Quello che temo di più è un buono stato della lingua come lingua media, come lingua comune che serve per comunicare ma diventa banalizzante quando perme l’accesso alla poesia di tantissime persone. Dal punto di vista giornalistico seguo cose selezionate ma mediamente trovo che ci sia un buono livello nell’uso del linguaggio, anche se noto una grande ripetitività.

Sei tra i 600 docenti che hanno firmato una lettera d’allarme sulla lingua. Che cosa ti preoccupa?

Quello che mi preoccupa da circa 10 anni a questa parte è che, correggendo le tesi, si passa molto tempo a correggere errori di sintassi e di grammatica, e non mi riferisco a studenti stranieri, ma anche a quelli che vengono dai licei. Non voglio dare colpe ma è un dato di fatto, e la cosa è andata di pari passo con gravi difetti cognitivi, con una capacità zero di fare collegamenti. Nessuno insegna ai ragazzi come vanno usati strumenti straordinari come smartphone, social, internet. Sono sommersi da un mare di chiacchiere, hanno enciclopedie digitali a disposizione ma non riescono assolutamente a distinguere quello che è importante e quello che non lo è, e poi a fare collegamenti. Il degrado è linguistico, cognitivo ed anche etico, perché porta a un’afasia morale, disinteresse e apatia. La burocratizzazione dell’università.
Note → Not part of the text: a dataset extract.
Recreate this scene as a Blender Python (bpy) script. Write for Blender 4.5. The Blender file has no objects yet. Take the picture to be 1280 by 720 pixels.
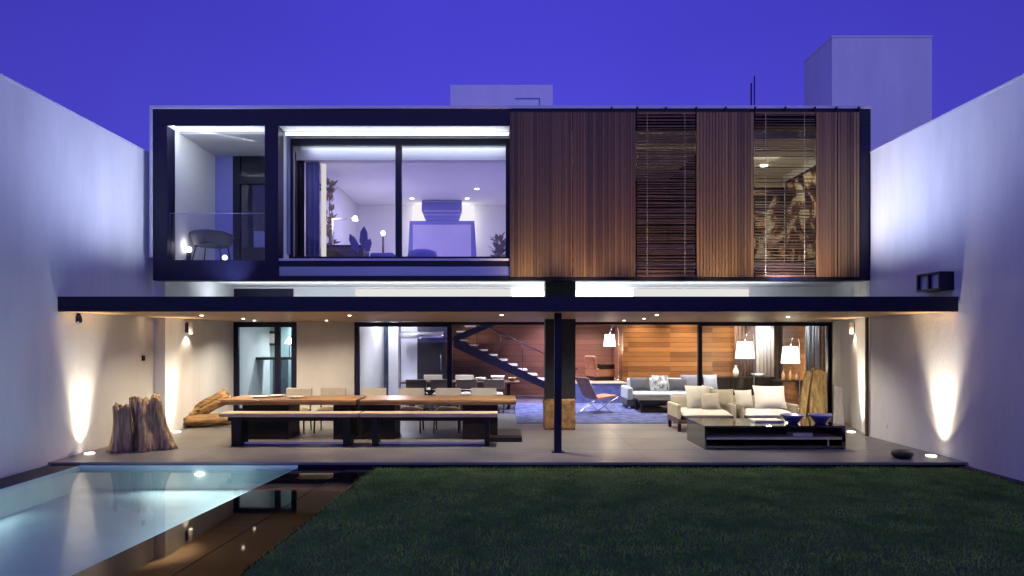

Hai da poco concluso una lunga carriera accademica. La tua ultima lezione è stata pubblicata nel Libro degli allievi, qui già citato, omaggio di diverse generazioni di studenti...
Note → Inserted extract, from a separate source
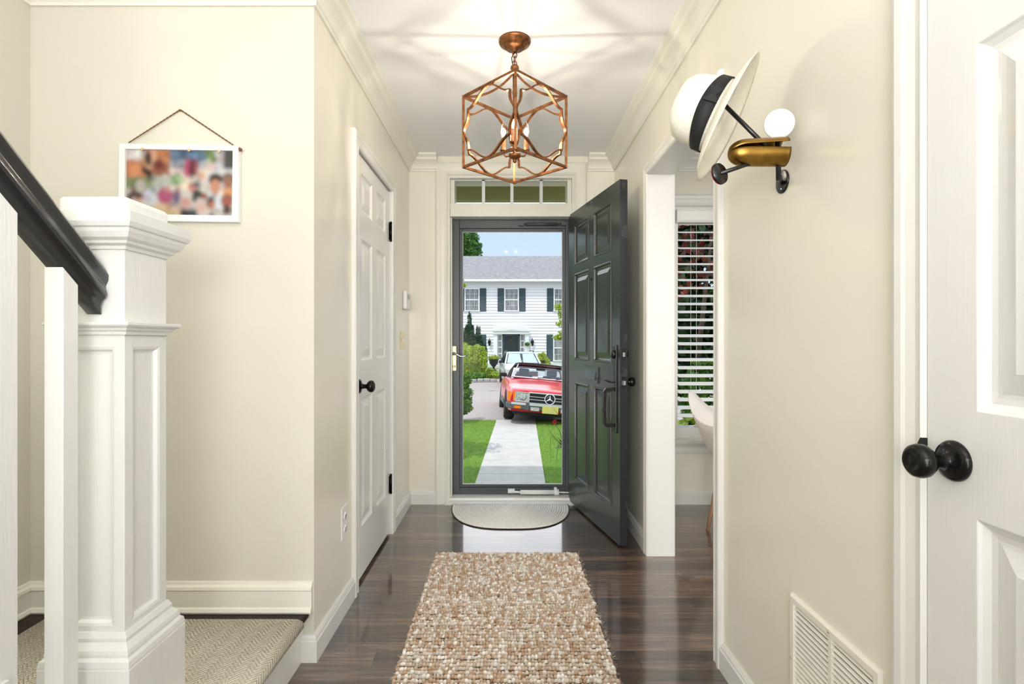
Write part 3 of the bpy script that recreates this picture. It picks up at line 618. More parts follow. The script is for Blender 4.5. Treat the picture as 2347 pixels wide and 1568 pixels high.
# print: blurred colour field on a fine grid
NXg, NYg = 150, 90
gx, gy = np.meshgrid(np.linspace(0, 1, NXg), np.linspace(0, 1, NYg))
img = np.zeros((NYg, NXg, 3)); img[:] = np.array(srgb(196, 188, 180)[:3])
def rect(x0, y0, x1, y1, c): img[(gx >= x0) & (gx <= x1) & (gy >= y0) & (gy <= y1)] = np.array(srgb(*c)[:3])
def ell(x, y, a, b, c): img[((gx-x)/a)**2+((gy-y)/b)**2 < 1] = np.array(srgb(*c)[:3])
for a in [(0, 0, .4, .42, (176, 110, 70)), (0, 0, .15, .15, (200, 190, 190)), (.02, .18, .15, .42, (206, 116, 58)), (.15, .2, .23, .42, (44, 28, 24)), (.16, 0, .28, .3, (206, 150, 110)), (.28, 0, .4, .18, (196, 116, 56)), (.24, .2, .4, .42, (150, 80, 46)),
          (.4, 0, .73, .13, (86, 120, 156)), (.4, .1, .73, .15, (70, 96, 124)), (.4, .15, .73, .25, (150, 160, 176)), (.4, .25, .73, .4, (196, 176, 168)), (.73, 0, .82, .15, (140, 176, 96)), (.88, 0, 1, .3, (70, 74, 70)), (.82, .0, .9, .3, (190, 190, 200)),
          (0, .42, .25, .6, (120, 136, 90)), (.24, .4, .4, .6, (166, 170, 160)), (.41, .37, .51, .53, (126, 166, 110)), (.51, .42, .6, .6, (214, 200, 180)), (.15, .6, .3, .82, (190, 196, 206)), (.2, .83, .5, 1, (206, 174, 134)), (.75, .28, 1, .5, (200, 202, 206)), (.76, .64, .92, .92, (206, 210, 220)), (.5, .9, .66, 1, (60, 66, 76))]: rect(*a)
rnd = np.random.default_rng(2)
for _ in range(260):
    x_, y_ = rnd.random(2); b0 = img[int(y_*(NYg-1)), int(x_*(NXg-1))]
    img[((gx-x_)/rnd.uniform(.01, .035))**2+((gy-y_)/rnd.uniform(.02, .06))**2 < 1] = b0*rnd.uniform(.45, 1.3)*(1+rnd.normal(0, .06, 3))
for a in [(.08, .3, .06, .1, (214, 130, 70)), (.3, .22, .05, .08, (110, 30, 34)), (.2, .12, .03, .12, (60, 40, 40)), (.57, .27, .03, .15, (176, 30, 96)), (.61, .27, .022, .15, (40, 20, 30)), (.64, .25, .025, .13, (140, 50, 66)), (.7, .38, .03, .05, (206, 150, 100)), (.88, .12, .02, .08, (176, 150, 150)), (.79, .24, .04, .06, (206, 170, 170)),
          (.08, .62, .04, .08, (110, 80, 80)), (.13, .56, .05, .1, (176, 170, 160)), (.05, .72, .05, .06, (40, 34, 40)), (.12, .72, .04, .06, (50, 36, 36)), (.07, .77, .02, .05, (210, 160, 150)), (.13, .79, .025, .06, (206, 150, 130)), (.36, .7, .075, .13, (170, 66, 110)), (.38, .6, .03, .05, (190, 120, 110)), (.47, .7, .035, .12, (96, 80, 120)), (.48, .6, .02, .05, (176, 110, 100)),
          (.6, .56, .03, .07, (190, 110, 90)), (.65, .53, .035, .05, (70, 56, 80)), (.64, .6, .03, .05, (200, 130, 120)), (.66, .7, .06, .1, (50, 56, 46)), (.56, .7, .055, .1, (196, 190, 184)), (.55, .8, .045, .09, (196, 140, 126)), (.7, .85, .05, .1, (206, 160, 150)), (.7, .77, .05, .05, (190, 180, 176)), (.73, .7, .03, .05, (150, 50, 46)),
          (.83, .44, .065, .1, (36, 32, 32)), (.83, .55, .05, .12, (196, 130, 96)), (.95, .42, .06, .1, (120, 100, 84)), (.95, .5, .04, .1, (150, 96, 70)), (.95, .64, .06, .07, (220, 146, 84)), (.79, .8, .04, .1, (70, 46, 36)), (.8, .84, .03, .07, (180, 110, 76)), (.94, .76, .06, .1, (90, 70, 66)), (.94, .8, .045, .11, (170, 80, 60)), (.94, .9, .04, .08, (80, 50, 46))]: ell(*a)
img = img*.72+img.mean(2, keepdims=True)*.22
for _ in range(3):
    p = np.pad(img, ((2, 2), (2, 2), (0, 0)), 'edge'); img = sum(p[i:i+NYg, j:j+NXg] for i in range(5) for j in range(5))/25
a4, b4, c4, d4_ = [Vector((p[0], PY-.012, p[2])) for p in (iTL, iTR, iBR, iBL)]
vv = [(a4*(1-u)+b4*u)*(1-v)+(d4_*(1-u)+c4*u)*v for v in np.linspace(0, 1, NYg) for u in np.linspace(0, 1, NXg)]
o = MB().add(vv, [(j*NXg+i, (j+1)*NXg+i, (j+1)*NXg+i+1, j*NXg+i+1) for j in range(NYg-1) for i in range(NXg-1)])
pr = obj('photo_print', o, M['photo'], pf, weld=False)
ca = pr.data.color_attributes.new('Col', 'FLOAT_COLOR', 'POINT'); ca.data.foreach_set('color', np.concatenate([img.reshape(-1, 3), np.ones((NXg*NYg, 1))], 1).ravel())
for (x, y) in ((326, 341), (433, 344), (502, 347)): obj('peg', MB().ball(P3(x, y, fy-.004), .0055, 10, 6), M['peg'], pf)
ap = Vector(P3(413, 253, PY-.005))
def twine(a, b):
    a, b = Vector(a), Vector(b); pts = [a+(b-a)*(i/30) for i in range(31)]; o = MB()
    for ph in (0, PI): o.tube([p+Vector((math.cos(i*1.6+ph), 0, math.sin(i*1.6+ph)))*.0012 for i, p in enumerate(pts)], .0016, 6)
    return o
o = twine(P3(295, 327, PY-.012), ap+Vector((-.004, 0, 0))); o2 = twine(ap+Vector((.004, 0, 0)), P3(534, 332, PY-.012)); o.add(o2.v, o2.f, True); o.ball(tuple(ap), .005, 8, 6, (1.3, 1, .7)); o.ball(P3(551, 343, PY-.016), .0065, 8, 6); o.box(P3(546, 343, PY-.012)[0], P3(551, 343, PY-.012)[0], PY-.018, PY-.014, P3(0, 343, PY)[2]-.002, P3(0, 343, PY)[2]+.002)
obj('hanging_twine', o, M['rope'], pf)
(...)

Ci sono omaggi accademici, ma non libri così. Mi ha colpita la purezza degli intenti e la gratuità. Chi ha scritto, o aveva già fatto la sua strada o, nel caso dei giovanissimi, sapeva che io ero in uscita. Un dono gratuito, dunque, e un libro scritto benissimo, che regala pezzi di scrittura di primo livello anche da parte di chi fa mestieri che non hanno a che fare con la scrittura... è la creazione di un genere letterario. Per quanto mi riguarda, è uno specchio. Mi ha dato molta forza, non tanto perché “gratificante” ma perché ogni pezzo ha un punto di vista, e vi ho colto un’identità mia che non ho mai vissuto come identità, ma piuttosto come spaccatura, come scissione, come pezzi di me che mi venivano riconosciuti dall’esterno. Ero una femminista, scrivevo di donne, ero stravagante, venivo dal ’68. O ero poeta, ma fuori dell’università: dentro l’università non ero un poeta, quello sembrava un hobby. Eppure, attraverso il passaparola c’era una recettività che gli intellettuali che erano intorno a me non avevano. Questo libro mi ha restituito un senso di pienezza e di serenità.

Ti cito: «il vero poeta conosce il segreto del cuore altrui oltre che del proprio». Come fa?
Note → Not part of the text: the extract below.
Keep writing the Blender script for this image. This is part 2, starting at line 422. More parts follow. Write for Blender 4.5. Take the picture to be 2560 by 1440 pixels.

Questo non è sempre vero. Il poeta, tanto meno è riconosciuto in quanto poeta, tanto più tende a chiudersi. Molti poeti sono diffidenti, non hanno socialità, si chiudono. Quanto a me, sono stata salvata dall’insegnamento, ma spesso l’atteggiamento è “non mi capite, non mi meritate”. Perché il poeta sa se è poeta.

Come lo scopre?

È una mania, una forma maniacale. Oggi posso dire che se sentissi che la poesia mi toglie la vita,rinuncerei alla poesia. Ma lo dico adesso. Tutta la mia vita non è stata così. È un tarlo, qualche cosa che ti trascina, ti muove le cose più segrete, viene fuori così, come un’eruzione. Per alcuni è anche un’ossessione, che fa molto soffrire, però c’è anche una forma di piacere molto forte. Questa è una lezione che mi ha dato Moravia. Avevo 23 anni e gli chiesi: «come faccio a riconoscere se sono poeta?», e lui mi chiese: «Ma tu che cosa provi quando scrivi?» Mi sembrò una domanda trabocchetto e risposi: «soffro». La risposta fu netta: «allora smetti subito, per favore!». È così. Pasternak, in pieno stalinismo, diceva che «la poesia è felicità». Senza felicità non c’è poesia, ma la felicità è circoscritta a questo momento creativo. Quando non puoi smettere di pensarci. Per arrivare alla felicità devi attraversare delle prove e non sempre si ha la forza morale. Molti abbandonano. E poi c’è un certo modo un po’ obliquo di essere nel mondo. Però con leggerezza.